Visitors to the exhibition can learn how the committee found it hard to obtain subscriptions to raise money for their campaign and how people jumped on the band wagon putting on shows and creating merchandise around the time of the auction including Charles Dickens. The house was eventually rescued in 1847 for a princely sum of £3,000.

The Shakespeare Birthplace Trust was established by an Act of Parliament in 1891 with an obligation to care for Shakespeare’s Birthplace as a “permanent and national memorial of William Shakespeare” and later also for Anne Hathaway’s Cottage, New Place, Mary Arden’s Farm and Hall’s Croft. Today the charity runs formal and informal educational programmes for people of all ages. It holds the world’s largest Shakespeare-related museum and archives open free to the public, a collection which is designated as being of international importance.

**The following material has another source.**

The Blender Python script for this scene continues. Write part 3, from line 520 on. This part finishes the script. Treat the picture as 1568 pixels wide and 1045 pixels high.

More than 31 million people have visited Shakespeare’s Birthplace since records began in 1852, with millions more participating in and benefitting from the Trust’s formal and informal learning and digital programmes in Stratford-upon-Avon and around the world.

A free re-enactment of the auction will take place at Shakespeare’s Birthplace on September 16 at 12pm and 2pm.  No booking required.

Saving Shakespeare’s Birthplace exhibition will run from September 16 – December 29.